We can discuss the UK being behind but it's simply not true that "everyone in Switzerland, Nordic countries, Bulgaria, Romania and half of Asia are paying half the price for >10G than we do for ADSL". Init7s tariffs for example are all £630/year whether they deliver you 1Gbps or 25Gbps or VDSL. If you want to pay monthly rather than annually and get a static IPv4 then it's £73 a month - we had a thread started the other day suggesting Zen were too expensive, you can't have it both ways. If you want ISPs to invest then you need to run services priced at a level where that investment is possible.
If you want to seek out keenly priced services with limited availability and use that as representative of a whole country then B4RN will do you 10Gbps for £150/month, Community Fibre will offer 3Gbps for £89.

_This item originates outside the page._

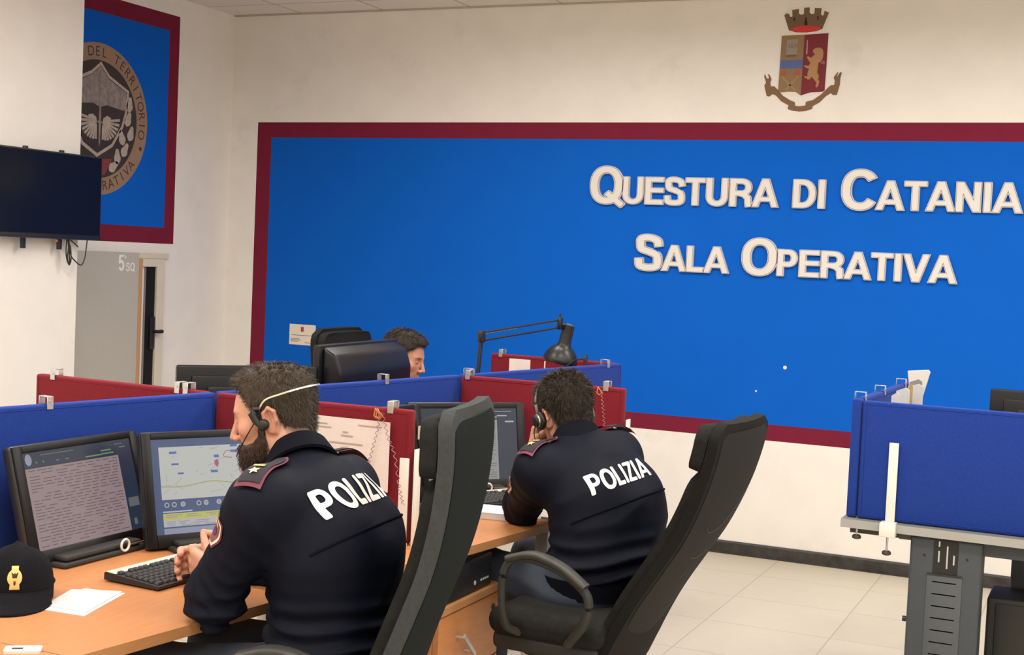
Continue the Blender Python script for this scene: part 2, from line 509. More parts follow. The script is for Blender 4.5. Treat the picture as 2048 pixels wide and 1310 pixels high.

I was clearly being somewhat fatuous, but it's not true to say it's limited in availability per se. I mean, maybe init7 specifically but not good fibre infrastructure generally. In a similar way that you can or can't get VM or BT FTTP or whatever over here, in Sweden and Norway you can (or can't) get 10Gb fttp for about £20 a month, or in Romania 1 or 10Gbps are £10-20 per month, and it's the same in many parts of the world. It's not the pricing I'm taking issue with, it's the peculiarly British (and certainly OcUK) attitude that our creaking infrastructure is fine, and that because that individual can't see their
own use case for better Internet, others either shouldn't have it or should empty their wallets for what is - ultimately - a very cheap product.
Many people think dedicated GPUs are pointless - the one built into most CPUs works just fine for 'normal' things after all. My wife was shocked that a GPU could cost £200... Yeah, I have news for you... lol...
That doesn't mean I think someone on here ought to bend over and grit their teeth because most people don't 'need' a new gen dedicated GPU. Rather I think modern technology and information sharing is there to be used, and we should be developing the infrastructure to support it accordingly.
If it wasn't for Thatcher the whole country would have FTTP everywhere already, and we'd not be having this conversation. With widespread symmetric fibre the whole discussion goes away, it's just there and you can use as much - or as little - as you wish. Our Internet is behind much of the world, and our attitude is also, seemingly, moulded to fit. I just don't understand the 'That's pointless' thinking, especially as a geek. Rather 'What new uses can I find or make for this?'.
If it wasn't for Openreach rolling out here soon, I would very much have paid for FTTPoD with a leased line. The Internet is one of the most important utilities after food and shelter. We were in the process of obtaining quotes when the rollout was marked. So, as it happens I probably won't need to. Meh.
I pay £31/mo for 900Mbps, so not every ISP is ripping people off, the situation is definitely getting better with all these new AltNets - CommunityFibre offers 3Gbps, not for £10/mo though.
The market has been quite stagnant with just VM & BT, so things are definitely shifting now.
Keep in mind in those countries a lot of costs for ISP's is significantly lower than it is for us.
The cost for engineers & potentially the cost of equipment (Asia) is much lower than it is here, and the overall cost on the ISP to have a presence in each location (building/racks etc)
It's a capitalistic society in the end of the day, you'd be foolish to expect things to cost the same as they do in Romania or Estonia.
I like how Init7 does it actually with the high setup fees on order, then a reasonable monthly fee.
I think that's acceptable and the way I'd propose for it to be done here.
I didn't say I expected them to be the same price, I was pointing out that the attitude of 'well if you want this niche, you should pay enterprise rates for it' is wrong. If our country had blown fibre when we had the chance, we'd be on par with the many countries where fast symmetric Internet is a given. We blow billions of pounds on nonsense in this country every year, it's a shame we're still so behind on what is a modern necessity.